The mythical bronze giant, Talos, guarded which island?
In Greek mythology, Talos, also spelled Talus or Talon was a giant automaton made of bronze to protect Europa in Crete from pirates and invaders. Europa was a Phoenician princess and the mother of King Minos of Crete. Talos circled the island's shores three times daily.

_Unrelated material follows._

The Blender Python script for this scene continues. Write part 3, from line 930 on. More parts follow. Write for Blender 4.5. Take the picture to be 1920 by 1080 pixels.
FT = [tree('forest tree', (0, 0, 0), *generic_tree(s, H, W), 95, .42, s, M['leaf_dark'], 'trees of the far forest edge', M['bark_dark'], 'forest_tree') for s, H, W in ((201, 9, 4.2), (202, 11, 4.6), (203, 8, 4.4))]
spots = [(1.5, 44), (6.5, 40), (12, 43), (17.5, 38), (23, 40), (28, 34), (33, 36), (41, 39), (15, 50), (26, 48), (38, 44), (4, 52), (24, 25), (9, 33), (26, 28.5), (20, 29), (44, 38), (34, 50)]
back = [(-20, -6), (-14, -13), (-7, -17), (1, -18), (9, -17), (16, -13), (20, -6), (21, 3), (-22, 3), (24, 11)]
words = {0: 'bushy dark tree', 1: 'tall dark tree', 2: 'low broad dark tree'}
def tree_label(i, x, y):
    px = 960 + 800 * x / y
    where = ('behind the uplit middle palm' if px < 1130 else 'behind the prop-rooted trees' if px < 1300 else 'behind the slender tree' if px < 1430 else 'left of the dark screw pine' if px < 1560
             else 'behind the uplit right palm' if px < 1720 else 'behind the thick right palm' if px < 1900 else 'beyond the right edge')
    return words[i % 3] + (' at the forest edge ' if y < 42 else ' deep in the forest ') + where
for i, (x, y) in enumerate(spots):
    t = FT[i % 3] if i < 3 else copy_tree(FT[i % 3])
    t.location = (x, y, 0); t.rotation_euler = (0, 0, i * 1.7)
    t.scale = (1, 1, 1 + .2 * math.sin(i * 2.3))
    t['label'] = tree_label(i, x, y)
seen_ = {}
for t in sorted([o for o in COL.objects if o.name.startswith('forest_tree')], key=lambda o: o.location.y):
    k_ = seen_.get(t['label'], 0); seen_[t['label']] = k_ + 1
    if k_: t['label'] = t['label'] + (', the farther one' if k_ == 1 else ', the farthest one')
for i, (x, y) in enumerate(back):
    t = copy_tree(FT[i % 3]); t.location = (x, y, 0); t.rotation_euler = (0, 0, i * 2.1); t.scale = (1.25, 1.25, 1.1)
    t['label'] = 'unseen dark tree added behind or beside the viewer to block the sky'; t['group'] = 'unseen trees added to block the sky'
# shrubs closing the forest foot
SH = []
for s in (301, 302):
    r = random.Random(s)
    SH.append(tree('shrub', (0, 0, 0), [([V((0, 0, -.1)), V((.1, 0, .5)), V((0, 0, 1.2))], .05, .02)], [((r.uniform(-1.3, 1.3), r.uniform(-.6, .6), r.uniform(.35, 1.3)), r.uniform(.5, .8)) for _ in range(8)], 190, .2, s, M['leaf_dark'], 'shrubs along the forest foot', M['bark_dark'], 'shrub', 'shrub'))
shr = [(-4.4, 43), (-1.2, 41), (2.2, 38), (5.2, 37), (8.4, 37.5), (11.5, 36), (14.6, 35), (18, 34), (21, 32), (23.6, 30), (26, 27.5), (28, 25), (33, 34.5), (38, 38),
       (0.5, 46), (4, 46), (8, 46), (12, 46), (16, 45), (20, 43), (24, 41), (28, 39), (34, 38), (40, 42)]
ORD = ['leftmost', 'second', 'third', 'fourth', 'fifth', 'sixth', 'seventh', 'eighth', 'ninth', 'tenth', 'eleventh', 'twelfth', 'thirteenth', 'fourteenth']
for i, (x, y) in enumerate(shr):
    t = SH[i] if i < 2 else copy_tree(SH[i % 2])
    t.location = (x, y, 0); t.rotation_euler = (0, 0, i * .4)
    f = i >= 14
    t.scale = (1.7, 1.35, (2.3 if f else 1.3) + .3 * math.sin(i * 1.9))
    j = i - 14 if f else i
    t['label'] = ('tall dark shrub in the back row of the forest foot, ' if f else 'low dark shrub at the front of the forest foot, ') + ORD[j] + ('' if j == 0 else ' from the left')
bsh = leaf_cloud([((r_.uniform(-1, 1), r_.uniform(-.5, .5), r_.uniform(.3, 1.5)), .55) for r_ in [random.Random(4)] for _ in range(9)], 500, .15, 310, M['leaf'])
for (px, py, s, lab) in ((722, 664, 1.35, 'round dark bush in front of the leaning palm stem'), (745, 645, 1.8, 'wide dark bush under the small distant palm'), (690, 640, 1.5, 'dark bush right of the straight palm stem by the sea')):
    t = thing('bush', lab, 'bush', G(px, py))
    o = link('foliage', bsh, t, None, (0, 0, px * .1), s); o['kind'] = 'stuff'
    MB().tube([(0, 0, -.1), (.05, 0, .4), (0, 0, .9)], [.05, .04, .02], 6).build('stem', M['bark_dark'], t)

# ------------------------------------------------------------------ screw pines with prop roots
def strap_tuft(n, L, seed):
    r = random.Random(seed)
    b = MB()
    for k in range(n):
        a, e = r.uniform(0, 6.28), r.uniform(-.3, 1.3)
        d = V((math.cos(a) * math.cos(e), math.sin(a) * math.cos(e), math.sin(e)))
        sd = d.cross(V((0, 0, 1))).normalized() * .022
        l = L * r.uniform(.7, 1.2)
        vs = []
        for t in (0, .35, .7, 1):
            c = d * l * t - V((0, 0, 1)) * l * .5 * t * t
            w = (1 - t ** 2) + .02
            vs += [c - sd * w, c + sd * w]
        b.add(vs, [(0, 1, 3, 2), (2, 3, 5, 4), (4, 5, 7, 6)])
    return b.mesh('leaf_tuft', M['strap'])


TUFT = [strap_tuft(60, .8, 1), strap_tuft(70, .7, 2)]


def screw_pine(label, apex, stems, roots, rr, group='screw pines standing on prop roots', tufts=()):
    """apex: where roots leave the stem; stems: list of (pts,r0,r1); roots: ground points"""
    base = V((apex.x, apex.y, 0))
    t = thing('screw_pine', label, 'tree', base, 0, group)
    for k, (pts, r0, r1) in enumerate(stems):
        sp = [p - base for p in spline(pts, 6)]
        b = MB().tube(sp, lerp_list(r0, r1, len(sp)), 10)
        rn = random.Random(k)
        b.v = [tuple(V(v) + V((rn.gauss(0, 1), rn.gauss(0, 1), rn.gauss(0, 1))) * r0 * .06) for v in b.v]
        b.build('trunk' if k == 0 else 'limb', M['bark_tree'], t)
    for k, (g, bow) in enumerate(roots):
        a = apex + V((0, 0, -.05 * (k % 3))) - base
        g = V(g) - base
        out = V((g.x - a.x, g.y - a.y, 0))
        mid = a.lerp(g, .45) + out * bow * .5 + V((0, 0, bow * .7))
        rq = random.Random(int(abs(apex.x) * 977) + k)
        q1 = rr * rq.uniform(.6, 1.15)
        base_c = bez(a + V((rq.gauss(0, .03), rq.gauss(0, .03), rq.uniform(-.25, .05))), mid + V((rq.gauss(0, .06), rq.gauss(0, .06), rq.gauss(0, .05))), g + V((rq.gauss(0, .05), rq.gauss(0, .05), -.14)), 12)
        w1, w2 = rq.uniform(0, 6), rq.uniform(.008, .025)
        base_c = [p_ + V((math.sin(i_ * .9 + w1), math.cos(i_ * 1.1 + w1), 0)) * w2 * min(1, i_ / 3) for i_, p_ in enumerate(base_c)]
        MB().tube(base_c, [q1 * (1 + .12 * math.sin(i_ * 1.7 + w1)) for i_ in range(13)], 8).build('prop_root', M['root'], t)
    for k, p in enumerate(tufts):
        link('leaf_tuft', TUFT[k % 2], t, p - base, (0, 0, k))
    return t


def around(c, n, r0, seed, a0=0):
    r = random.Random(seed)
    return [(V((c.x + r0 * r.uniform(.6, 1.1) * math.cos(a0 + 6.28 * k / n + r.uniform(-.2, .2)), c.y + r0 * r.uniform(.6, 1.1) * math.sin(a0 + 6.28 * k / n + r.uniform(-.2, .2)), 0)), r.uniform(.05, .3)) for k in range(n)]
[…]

Talos's bronze nature suggested to the author of "Bibliothēkē" that he may have been a survivor from the Age of Bronze, a descendant of the brazen race that sprang from meliae "ash-tree nymphs" according to the Greek epic poem by Apollonius Rhodius, "Argonautica". Despite being made of metal, Talos did have a weakness: his ankle, where the single vein containing all of his life-fluid (ichor, the blood of the gods) was sealed with a thin membrane of skin or a bronze nail. The enchantress, Medea, exploited this weakness and killed Talos by bewitching him to graze his ankle on a sharp rock.
Talos is said to have been made by the Greek god Hephaestus at the request of Zeus, to protect Europa from people who would want to kidnap her. Incidentally, Europa had been kidnapped from the Levant (an area in the Eastern Mediterranean) by Zeus and taken to Crete, and the continent of Europe is named after her.